Let’s go back to the world of an actor. Actors have two basic sorts of things to read. They have dialogues (conversations between two or more people), and they have monologues (a long speech by one actor). Dialogues are what move the plot forward. They basically tell us what is happening. The monologue is when a single character is discussing how he or she feels. It isn’t moving the story along, but it is giving more depth to the character.

Now let’s take a step closer to music. Opera is a play that someone put to music. There is no qualifier here; that is actually all it is. Dialogues are now called “recitatives,” and monologues are now called “arias.” If we move out of the world of opera and into the world of musical theatre, the monologues are replaced with songs, and the dialogue stays as the spoken parts that move the story along. In other styles of music, such as jazz, pop, and rock, we have gotten rid of the dialogue. All we have left are albums filled with monologues. Does that mean that we abandon the story? Oh no. Sorry, we don’t get out of it that easily.

We as singers have the ability to use words, but a lot of the time we forget them. Many composers are very good at setting words, and, to be fair, many songs are more about the music than they are the words. But we can’t leave out this important aspect of the song. We get to use words, and that means that we should do so thoughtfully.

When I am working with a student on a song in preparation for an audition or a recital, I like to discuss with them what the song is about. What do they think it means to the singer? What does it mean them? What is it that they are trying to tell the audience? You can use this concept to help you with your musicianship as well. What is the shape of the song? Does it make more sense to be loud or soft here? Are we giving too much in the beginning? Does it make more sense to be airy here, and do we want to go into a full belt on this refrain, or save it for the last one?

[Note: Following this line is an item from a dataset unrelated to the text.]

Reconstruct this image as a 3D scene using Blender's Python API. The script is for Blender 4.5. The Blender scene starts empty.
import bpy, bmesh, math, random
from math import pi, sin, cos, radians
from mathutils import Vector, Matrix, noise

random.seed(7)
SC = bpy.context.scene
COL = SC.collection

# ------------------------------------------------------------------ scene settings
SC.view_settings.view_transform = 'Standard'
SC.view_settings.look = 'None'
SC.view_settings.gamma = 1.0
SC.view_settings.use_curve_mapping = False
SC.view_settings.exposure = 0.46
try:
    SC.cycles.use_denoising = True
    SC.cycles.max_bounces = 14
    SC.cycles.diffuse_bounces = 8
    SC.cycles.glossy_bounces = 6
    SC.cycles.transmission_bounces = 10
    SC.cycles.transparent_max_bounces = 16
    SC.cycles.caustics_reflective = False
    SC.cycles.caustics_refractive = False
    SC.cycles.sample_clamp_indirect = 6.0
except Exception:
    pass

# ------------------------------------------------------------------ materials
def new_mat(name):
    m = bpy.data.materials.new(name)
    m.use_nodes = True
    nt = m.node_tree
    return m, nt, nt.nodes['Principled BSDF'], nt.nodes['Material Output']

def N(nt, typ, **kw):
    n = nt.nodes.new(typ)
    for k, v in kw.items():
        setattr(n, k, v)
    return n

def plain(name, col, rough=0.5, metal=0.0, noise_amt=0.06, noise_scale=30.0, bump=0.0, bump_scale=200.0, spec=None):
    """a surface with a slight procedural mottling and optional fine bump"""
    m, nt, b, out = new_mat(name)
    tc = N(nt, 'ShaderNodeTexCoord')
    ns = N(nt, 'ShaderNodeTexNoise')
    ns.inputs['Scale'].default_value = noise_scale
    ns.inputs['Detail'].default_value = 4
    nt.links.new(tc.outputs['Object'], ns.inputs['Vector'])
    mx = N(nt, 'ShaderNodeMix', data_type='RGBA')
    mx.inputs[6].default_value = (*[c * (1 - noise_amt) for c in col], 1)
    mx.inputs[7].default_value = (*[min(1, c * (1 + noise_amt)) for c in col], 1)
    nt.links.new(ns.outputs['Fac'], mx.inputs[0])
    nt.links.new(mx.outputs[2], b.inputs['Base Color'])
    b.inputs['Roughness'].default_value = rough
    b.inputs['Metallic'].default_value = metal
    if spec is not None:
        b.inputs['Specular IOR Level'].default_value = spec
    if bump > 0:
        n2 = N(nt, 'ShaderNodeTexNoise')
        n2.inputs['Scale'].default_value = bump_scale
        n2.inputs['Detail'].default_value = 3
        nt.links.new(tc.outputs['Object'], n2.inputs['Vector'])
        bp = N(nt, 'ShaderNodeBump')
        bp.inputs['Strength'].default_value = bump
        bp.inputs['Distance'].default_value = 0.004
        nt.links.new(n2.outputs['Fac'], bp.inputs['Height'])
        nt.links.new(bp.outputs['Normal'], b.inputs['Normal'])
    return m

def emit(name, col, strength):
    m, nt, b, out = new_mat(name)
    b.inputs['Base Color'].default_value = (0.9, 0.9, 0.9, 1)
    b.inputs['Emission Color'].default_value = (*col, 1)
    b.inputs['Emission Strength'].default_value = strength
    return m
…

An exercise that you can try by yourself is to look at the lyrics and ask yourself what the important words are. Which ones are we headed toward in the melody? Go ahead and underline those words. Now, when you are singing, try making those your “landing points.” Don’t treat every single word exactly the same, but instead create a phrase where that underlined word is the one you focus on. What does that do to the song, and how does it change your interpretation of it?

Words have a lot of power. Don’t let that power go to waste.